Repentance
[9:97]
[The hypocrites among] the bedouin are more tenacious in [their] refusal to acknowledge the truth and in [their] hypocrisy [than are settled people], and more liable to ignore the ordinances which God has bestowed from on high upon His Apostle – but God is all-knowing, wise.


* v.97 : The words interpolated by me between brackets at the beginning of this sentence are based on the interpretation given by Rāzī (see also Manār XI, 8), obviously in view of verse 99, which speaks of believers among the bedouin.

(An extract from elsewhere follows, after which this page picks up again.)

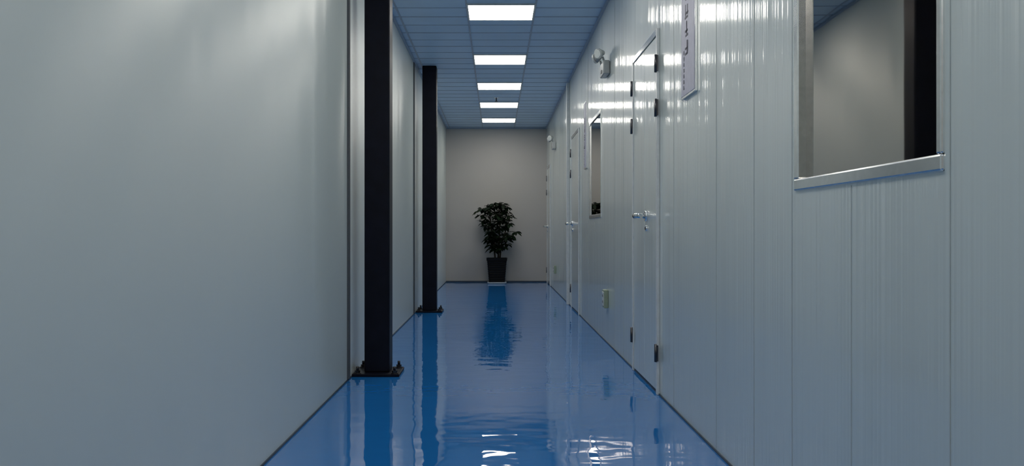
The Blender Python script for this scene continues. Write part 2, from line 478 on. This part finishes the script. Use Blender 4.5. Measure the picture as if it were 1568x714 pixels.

* Owing to their nomadic way of life and its inherent hardship and crudity, the bedouin find it more difficult than do settled people to be guided by ethical imperatives unconnected with their immediate tribal interests – a difficulty which is still further enhanced by their physical distance from the centres of higher culture and, consequently, their comparative ignorance of most religious demands. It was for this reason that the Prophet often stressed the superiority of a settled mode of life to a nomadic one: cf. his saying, “He who dwells in the desert (al-bādiyah) becomes rough in disposition,” recorded by Tirmidhī, Abū Dā’ūd, Nasā’ī, and Ibn Hanbal on the authority of Ibn ‘Abbās, and a similar Tradition, on the authority of Abū Hurayrah, by Abū Dā’ūd and Bayhaqī.